Delle nuove consultazioni Mazen/Abbas ha paura per due motivi, ossia la preminenza del movimento Hamas, che domina la Striscia di Gaza, sul suo partito Fatah, più arroccato nei territori palestinesi della Cisgiordania, nonché la candidatura di Marwan Barghouti, il rivale interno a Fatah di Mazen, che pur essendo in carcere in Israele da vent’anni, tanto da essere definito “il Nelson Mandela palestinese”, sta diventando la figura di riferimento di una lista di transfughi di Fatah in polemica col presidente in carica.
Hamas ne ha approfittato di questo scontro per ribadire che solo loro possono rappresentare il popolo palestinese.
Praticamente la tattica di Hamas è speculare a quella di Netanyahu, due faccia della stessa medaglia.
Gli altri attori regionali
Paradossalmente la guerra ha fatto comodo a tutti gli attori regionali.

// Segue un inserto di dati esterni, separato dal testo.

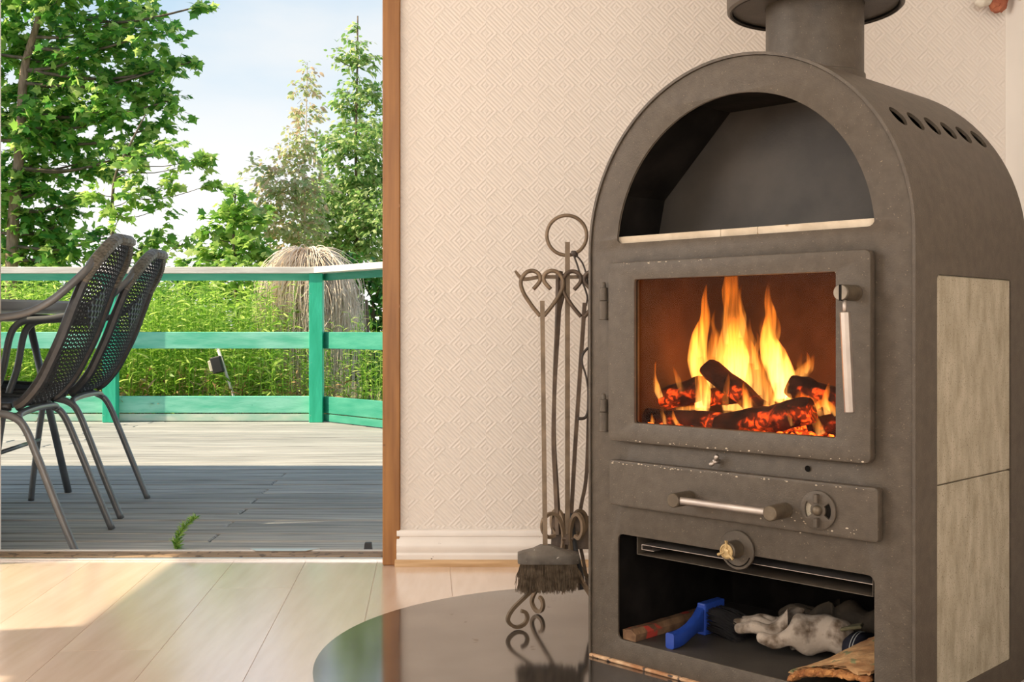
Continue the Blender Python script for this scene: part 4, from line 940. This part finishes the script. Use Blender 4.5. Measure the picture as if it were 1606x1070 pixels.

Iran e Turchia, che da posizioni pur distanti ne approfittano per fare a gara nel proclamare il sostegno alla causa palestinese, rinfacciando ad altri stati musulmani, specialmente quelli della cerchia egemonica imperniata sull’Arabia Saudita, di essere scesi a patti con Israele nel corso del 2020 con i famosi “accordi di Abramo”, che hanno portato finora alla normalizzazione dei rapporti fra Israele e, nell’ordine, Emirati Arabi Uniti, Bahrein, Sudan e Marocco, oltre a crescenti contatti preparatori con l’Oman e la stessa Arabia Saudita.Erdoğan ha definito più volte Israele come uno stato terrorista, ergendosi (da turco) a leader dei difensori dei palestinesi.
Bontà d’animo? No, semplicemente un nuovo tassello della politica estera neottomana portata avanti dal “sultano” nel Mediterraneo e non solo.
Dalla Libia ai dissapori con la Grecia e ora anche in Palestina, Erdoğan fa sentire il suo peso politico.
I problemi alla base del nuovo scontro non sono stati assolutamente risolti, vuoi per l’impossibilità di trovare una soluzione, vuoi soprattutto per la volontà di lasciare le cose come stanno.
Una normalizzazione dei rapporti, un accordo di pace duraturo con una soluzione definitiva priverebbe entrambe le parti, Hamas ed Israele, della sponda necessaria del “nemico” da utilizzare in caso di necessità interna.